TEMPO.CO, Bogor - Presiden Direktur PT Astra International , Tbk Prijono Sugiarto menyatakan penurunan laba perusahaan per kuartal ketiga tahun ini tak lepas dari situasi bisnis yang lesu. Prijono memperkirakan di sisa penghujung tahun ini, seluruh bisnis Astra tak banyak berubah.
"Situasi bisnis ini yang menantang dihadapi oleh Grup Astra terus berlanjut,” ujarnya di sela Workshop Industri Otomotif Grup Astra, Jumat, 4 Desember 2015.
Prijono menjelaskan, dalam laporan keuangan PT Astra International, Tbk pada kuartal ketiga tahun ini, diketahui pendapatan bersih konsolidasi mencapai Rp 138,2 triliun. Angka tersebut turun hingga 8 persen dari yang dibukukan pada periode serupa pada 2014 sebesar Rp 150,6 triliun.
Selain pendapatan bersih, laba bersih PT Astra International, Tbk pun juga jeblok hingga akhir September 2015. Laba bersih turun hingga 17 persen dari Rp 14,5 triliun per kuartal ketiga tahun lalu menjadi Rp 11,9 triliun pada periode serupa tahun ini. Sementara laba bersih saham turun hingga 17 persen dari Rp 358 miliar menjadi Rp 296 miliar.
Penurunan pendapatan serta laba bersih PT Astra International, Tbk itu, menurut Prijono, di antaranya dipicu oleh anjloknya penjualan mobil dan 20 persen dan penjualan mobil turun 14 persen. "Penurunan kontribusi dari seluruh segmen bisnis kecuali alat berat dan pertambangan," kata Prijono.

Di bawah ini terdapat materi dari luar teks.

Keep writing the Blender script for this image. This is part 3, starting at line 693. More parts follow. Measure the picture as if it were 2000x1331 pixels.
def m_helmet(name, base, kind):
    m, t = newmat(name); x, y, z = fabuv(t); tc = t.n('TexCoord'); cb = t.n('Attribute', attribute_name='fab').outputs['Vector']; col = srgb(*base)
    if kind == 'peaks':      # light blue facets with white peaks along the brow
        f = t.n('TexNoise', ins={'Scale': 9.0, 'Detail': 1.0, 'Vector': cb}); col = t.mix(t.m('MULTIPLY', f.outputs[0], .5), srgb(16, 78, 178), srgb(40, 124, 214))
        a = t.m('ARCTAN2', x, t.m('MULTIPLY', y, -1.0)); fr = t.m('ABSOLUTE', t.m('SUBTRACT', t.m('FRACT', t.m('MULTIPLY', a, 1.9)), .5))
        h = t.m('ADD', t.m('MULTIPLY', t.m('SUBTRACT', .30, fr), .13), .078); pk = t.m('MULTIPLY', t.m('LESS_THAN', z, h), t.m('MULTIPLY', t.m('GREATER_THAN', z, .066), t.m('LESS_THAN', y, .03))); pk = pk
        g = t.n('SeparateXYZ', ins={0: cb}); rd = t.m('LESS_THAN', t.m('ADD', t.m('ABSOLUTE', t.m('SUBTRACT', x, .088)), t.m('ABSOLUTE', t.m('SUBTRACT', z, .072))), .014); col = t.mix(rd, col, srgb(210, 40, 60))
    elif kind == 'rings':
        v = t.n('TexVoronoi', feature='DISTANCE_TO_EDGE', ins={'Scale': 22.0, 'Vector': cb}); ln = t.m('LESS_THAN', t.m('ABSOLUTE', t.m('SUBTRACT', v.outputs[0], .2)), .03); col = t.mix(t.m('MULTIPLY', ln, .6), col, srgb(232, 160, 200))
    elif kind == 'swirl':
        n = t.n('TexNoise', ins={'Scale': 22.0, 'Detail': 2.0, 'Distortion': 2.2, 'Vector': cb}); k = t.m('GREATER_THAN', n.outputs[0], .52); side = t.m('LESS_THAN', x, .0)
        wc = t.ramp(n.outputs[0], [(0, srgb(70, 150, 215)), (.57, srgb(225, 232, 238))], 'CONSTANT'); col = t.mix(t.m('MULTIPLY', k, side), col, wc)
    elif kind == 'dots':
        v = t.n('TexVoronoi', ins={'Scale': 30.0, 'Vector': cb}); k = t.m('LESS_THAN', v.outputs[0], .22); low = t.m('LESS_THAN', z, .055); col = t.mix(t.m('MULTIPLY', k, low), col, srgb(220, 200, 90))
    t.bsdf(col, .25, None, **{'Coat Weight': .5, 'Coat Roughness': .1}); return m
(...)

Menurut Prijono, saat ini PT Astra International, Tbk sedang menghadapi penurunan konsumsi domestik, persaingan di pasar mobil, pelemahan harga komoditas, dan penurunan kualitas kredit korporasi dalam sembilan bulan pertama pada 2015. Karenanya, kontribusi dari seluruh segmen bisnis menurun, kecuali alat berat dan pertambangan.
Namundengan adanya penurunan pendapatan dan laba bersih, tidak berimbas pada turunnya nilai aset bersih per saham grup tercatat sebesar Rp 2.478 miliar pada 30 September 2015 dari posisi sebelumnya, yakni Rp 2.359 miliar.
Adapun posisi utang bersih secara keseluruhan, di luar anak perusahaan jasa keuangan, mencapai Rp 283 miliar pada 30 September 2015 dibanding dengan utang bersih sebesar Rp 3,3 triliun pada akhir 2014. Hal ini terjadi karena penerimaan modal kerja yangkuat. Anak perusahaan grup di segmen jasa keuangan mencatat utang bersih sebesar Rp 47,5 triliun dibandingkan dengan Rp 45,9 triliun pada akhir 2014.